Texas Select is one of at least six new brews that look and taste much like regular beer but have little or no intoxicating effect. With these lighter-than-Lite beverages, U.S. brewers are making their boldest move since the introduction of low-calorie beer in the mid-1970s. Brewers hope the new brands will put fizz back into sales, which have gone flat following strong growth in the 1970s.
Next week the biggest U.S. brewer, Anheuser-Busch, will roll out a brand called L.A., for light alcohol, in ten test markets from California to Rhode Island. Detroit-based Stroh, the third-largest brewer, this week will announce a low-alcohol brand called Schaefer L.A. The customers thirstiest for the new brands are expected to be males over 25 who have begun to worry about their health. Industry watchers say Anheuser-Busch will spend up to $30 million on its ad campaign featuring such modern life-style exemplars as a businessman bicycling to his job and a fitness buff working out in a health spa.
Last August Cincinnati’s Hudepohl launched reduced-alcohol Pace beer partly as an answer to Ohio’s strict drunk-driving laws. A six-pack of Pace, with less than 2% alcohol, produces the effect of only three cans of regular beer, which contains about 4%. In beer-loving Australia, where lawmakers cracked down on drunk driving in 1976, low-alcohol brew has captured 10% of the market.
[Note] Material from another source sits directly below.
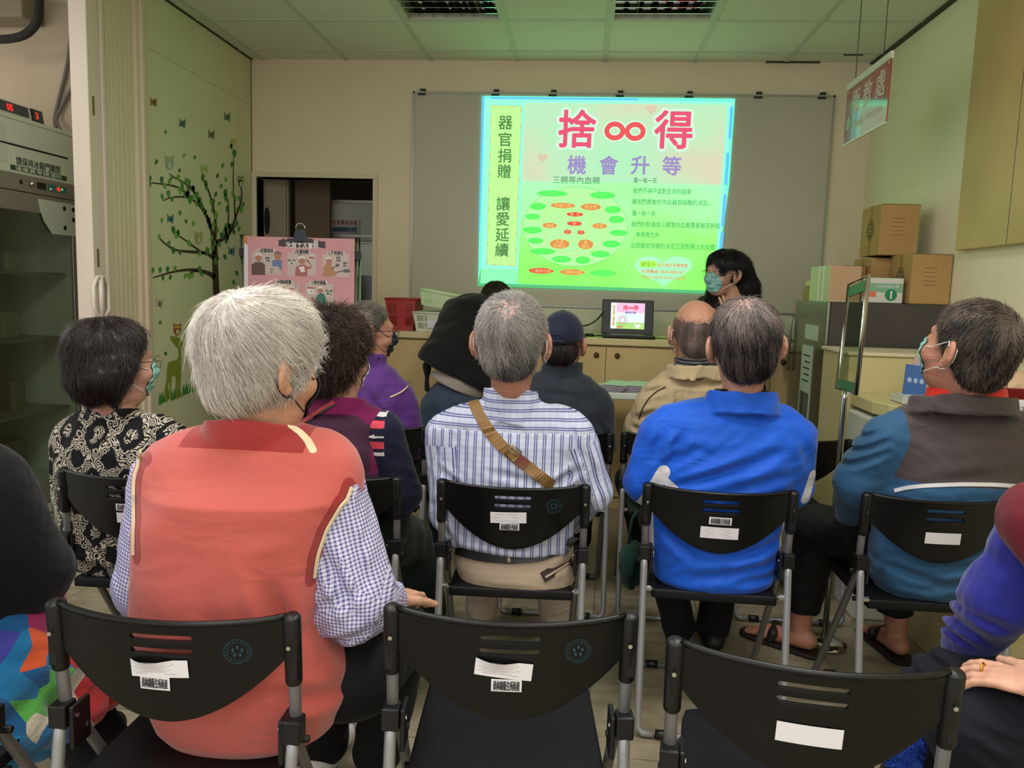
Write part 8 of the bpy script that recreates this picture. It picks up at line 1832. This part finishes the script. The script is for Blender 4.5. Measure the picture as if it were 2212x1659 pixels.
# ---- at the right edge: blue sleeves, maroon vest, hand on thigh
def p_right():
    P = person('person at the right edge in a blue sweater and maroon vest, ringed hand on thigh', (1.2, 1.5))
    cx, cy = 1.27, 1.62
    S = [(.50, cx, cy, .19, .15), (.60, cx, cy, .20, .15), (.75, cx-.01, cy+.02, .20, .15), (.92, cx-.02, cy+.05, .205, .15), (1.02, cx-.03, cy+.06, .17, .11), (1.08, cx-.03, cy+.06, .09, .075)]
    sL = at(2228, 1165, 1.79); eL = at(2160, 1290, 1.80); wL = at(2085, 1400, 1.92); sR = A3(1.44, 1.62, .98); eR = A3(1.30, 1.30, .66); wR = at(2262, 1486, 1.50)
    h = Head(A3(cx-.04, cy+.12, 1.24), 1.05, math.radians(30), 0, 0); neck = A3(cx-.03, cy+.06, 1.08)
    hip = A3(cx, cy, .56); kn = (at(2040, 1500, 1.86), at(2100, 1560, 1.60)); an = (A3(.86, 1.95, .09), A3(.98, 1.62, .09))
    tip = at(2150, 1458, 1.56); d = tip-wR; hR = hand(wR, d, (0.05, -.35, 1), -1, 1.0, .28, .16, .8); hL = hand(wL, (-.4, .5, -.8), (-.8, 0, .4), 1, .95, .4)
    body_mesh(P, h, neck, S, [[sL, eL, wL], [sR, eR, wR]], [hR, hL], (hip, kn, an), skin('hand', (206, 156, 130)), .0038, ar=(.045, .036, .026), lr=(.06, .045, .035))
    Mb_ = cloth('royal_blue_fleece', (34, 36, 130), .85, .08, .3, 250, .25)
    f = shirt_sdf(S, [[sL, eL, wL], [sR, eR, wR+A3(.05, -.02, .01)]], [(.075, .078, .055), (.07, .06, .045)], wr=.003, fr=6, seed=101, fold=[(at(2050, 1330, 1.8), at(2150, 1400, 1.8), .012, .007), (at(2060, 1380, 1.8), at(2120, 1410, 1.8), .008, .006), (at(2075, 1310, 1.8), at(2160, 1340, 1.8), .012, .005), (at(2110, 1180, 1.8), at(2200, 1250, 1.8), .016, .004)])
    sdf_obj('sweater', f, .006, Mb_, P)
    Mm = cloth('maroon_vest', (104, 28, 38), .8, .05)
    v = union(loft([(z, x, y, a+.014, b+.012) for z, x, y, a, b in S if z > .62], 2.4, 0, .02), (cap(at(2250, 1125, 1.68), sR, .075, .09), .04), (cap(at(2250, 1125, 1.68), at(2300, 1190, 1.66), .075, .08), .03), ('&', plane(at(2134, 1200, 1.72), (-.80, 0, -.45)), .008), ('~', wob(.003, 6, 3), 0)); sdf_obj('vest', v, .007, Mm, P)
    tr = legs_sdf(hip, kn, an, (.105, .092, .075), (.19, .15, .10), wr=.004, seed=10, sep=.08)
    fo = folds([(at(2010, 1470, 1.7), at(2200, 1580, 1.6), .010, .009), (at(2000, 1500, 1.7), at(2180, 1640, 1.6), .010, .008), (at(2000, 1540, 1.7), at(2120, 1659, 1.6), .010, .008), (at(2080, 1440, 1.7), at(2212, 1530, 1.6), .012, .006)])
    sdf_obj('trousers', union(tr, ('~', fo, 0)), .007, cloth('dark_navy_trousers', (17, 18, 30), .8, .06, .03), P)
    for a in an: sdf_obj('shoe', shoe(a, .5), .008, M_shoe, P)
    M = hair_mat('short_dark_hair2', (20, 16, 14), (70, 60, 52)); make_hair('hair', cap_hair(h, .014), .007, M, P, 2500, .03, whorl(h), lift=.1, jit=.15, r=.001, seed=18)
    # ring and bracelet
    s = -1; dn = d/np.linalg.norm(d); n = A3(.05, -.35, 1); n -= dn*(n@dn); n /= np.linalg.norm(n); sd = np.cross(n, dn)*s; fp = wR+dn*.112+sd*.010
    mb = MB(); mb.tube([fp+(sd*math.cos(a)+n*math.sin(a))*.0112 for a in np.linspace(0, 2*math.pi, 20, endpoint=False)], .0022, 8, closed=True); tag(mb.obj('ring', mat('gold', (230, 170, 60), .25, 1.0)), 'thin gold ring on the hand resting at the right edge', 'ring')
    bc = wR-dn*.012; t = thing('bracelet', 'dark beaded bracelet on the wrist at the right edge', 'bracelet', tuple(bc))
    for k_ in range(22):
        a = 2*math.pi*k_/22; c_ = bc+(sd*math.cos(a)*.033+n*math.sin(a)*.026); mb = MB(); mb.lathe(tuple(c_), [(.0005, -.0045), (.0035, -.003), (.0047, 0), (.0035, .003), (.0005, .0045)], 8); mb.obj('bead', M_black, t)
    # fuzzy blue scarf end
    o = union(chain([at(2010, 1520, 1.72), at(1972, 1560, 1.70), at(1955, 1610, 1.68), at(1950, 1680, 1.66)], (.02, .028, .03, .026), .02), ('~', wob(.004, 18, 6), 0)); fz = make_hair('scarf', o, .005, hair_mat('blue_fluff', (24, 52, 140), (60, 96, 190), .9, .2), None, 3000, .012, None, lift=.9, jit=.6, r=.0012, disp=(.004, 20), seed=19)
    tag(fz, 'fuzzy blue scarf end hanging below the thigh at the right edge', 'scarf')
p_right()

# ---- at the left edge: black jacket, colourful skirt
def p_left():
    P = person('person at the left edge in a black jacket and multicoloured skirt', (-1.35, 1.5))
    cx, cy = -1.42, 1.50
    S = [(.52, cx, cy, .19, .15), (.62, cx, cy, .20, .15), (.80, cx, cy, .20, .15), (.92, cx, cy+.01, .20, .14), (1.0, cx, cy+.02, .15, .10), (1.05, cx, cy+.02, .08, .07)]
    sR = A3(-1.26, 1.54, .93); eR = at(62, 1235, 1.62); wR = at(60, 1330, 1.86); sL = A3(-1.60, 1.54, .92); eL = A3(-1.66, 1.56, .68); wL = A3(-1.52, 1.84, .60)
    h = Head(A3(cx, cy+.05, 1.22), 1.02, math.radians(-15)); neck = A3(cx, cy+.02, 1.05)
    hip = A3(-1.36, 1.55, .55); kn = (A3(-1.50, 1.98, .52), at(100, 1440, 1.90)); an = (A3(-1.40, 2.02, .09), A3(-1.12, 1.80, .09))
    body_mesh(P, h, neck, S, [[sL, eL, wL], [sR, eR, wR]], [hand(wL, (.3, 1, -.1), (0, 0, 1), 1, .9, .4), hand(wR, (0, 1, -.2), (0, 0, 1), -1, .9, .4)], (hip, kn, an), skin('fair', (200, 150, 128)), .007)
    Mk = cloth('black_wool', (12, 12, 13), .95, .1, .1, 300, .2)
    f = shirt_sdf(S, [[sL, eL, wL], [sR, eR, wR]], [(.08, .07, .055), (.095, .088, .062)], wr=.004, fr=5, seed=111, extra=[(cap(sR+A3(.0, 0, -.04), eR+A3(-.06, .02, .04), .09, .09), .04)]); sdf_obj('jacket', f, .007, Mk, P)
    # skirt: bold felt patches
    cols = [(20, 110, 160), (16, 84, 136), (206, 84, 40), (86, 172, 70), (206, 196, 176), (150, 32, 84), (60, 60, 150), (176, 30, 30)]
    Ms = [cloth('skirt_patch_%d' % i, c, .95, .12, .3, 200, .3) for i, c in enumerate(cols)]
    A_ = [((x, y), i) for x, y, i in ((40, 1400, 0), (10, 1380, 6), (110, 1345, 5), (75, 1420, 2), (95, 1390, 2), (85, 1460, 1), (60, 1490, 0), (120, 1420, 0), (150, 1400, 7), (125, 1460, 3), (60, 1535, 3), (100, 1535, 3), (110, 1500, 3), (150, 1480, 4), (155, 1515, 4), (90, 1562, 4), (120, 1580, 0), (180, 1500, 7), (30, 1560, 1), (15, 1340, 1), (30, 1620, 0))]
    def lab(C):
        D_ = C-CAM; k_ = D_@_f; X_ = np.stack([1106+FPX*(D_@_r)/k_, 829.5-FPX*(D_@_u)/k_], 1)+wob(5, 3, 2)(C)[:, None]
        return np.stack([np.linalg.norm(X_-np.array(p), axis=1) for p, i in A_], 1)
    idx_ = np.array([i for p, i in A_])
    def pan(c): return lambda V_: (lambda Dm: Dm[:, idx_ != c].min(1)-Dm[:, idx_ == c].min(1))(lab(V_))
    g = union(ell(hip+A3(0, .02, 0), (.21, .17, .13)), (chain([hip+A3(.09, .05, 0), kn[1]], (.12, .098), .02), .05), (chain([hip+A3(-.09, .05, 0), kn[0]], (.125, .105), .02), .05), (chain([kn[1], A3(-1.20, 1.84, .36)], (.098, .09), .02), .04), (cap(A3(-1.30, 1.7, .45), at(70, 1560, 1.68), .11, .09), .05), (cap(A3(-1.22, 1.40, .50), A3(-1.18, 1.70, .49), .085, .09), .05), (cap(A3(-1.13, 1.42, .42), A3(-1.12, 1.66, .38), .045, .05), .04), ('~', wob(.006, 6, 4), 0)); sdf_obj('skirt', g, .006, panelled('patchwork_felt', Ms[0], [('patch_%d' % i, cols[i]) for i in range(1, 8)]), P, attrs={'patch_%d' % i: pan(i) for i in range(1, 8)})
    sdf_obj('trousers', legs_sdf(hip, kn, an, (.09, .082, .075), (.16, .13, .09), seed=3), .009, M_trk, P)
    for a in an: sdf_obj('shoe', shoe(a, -.3), .008, M_shoe, P)
    M = hair_mat('short_dark_hair3', (20, 16, 14), (70, 60, 52)); make_hair('hair', cap_hair(h, .014), .007, M, P, 2500, .03, whorl(h), lift=.1, jit=.15, r=.001, seed=20)
p_left()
The new beverages generally mimic all the trappings of premium beer, including the price tag of $3 or more per sixpack. Moussy, a nonalcoholic Swiss-made product, is bottled like a prestige import beer, complete with foil wrapper. White Rock Products, which distributes Moussy (pronounced moose-y) in the U.S., expects to sell 650,000 cases this year. The company is now running a special advertising campaign in the Midwest aimed at churchgoers who have given up alcohol for Lent.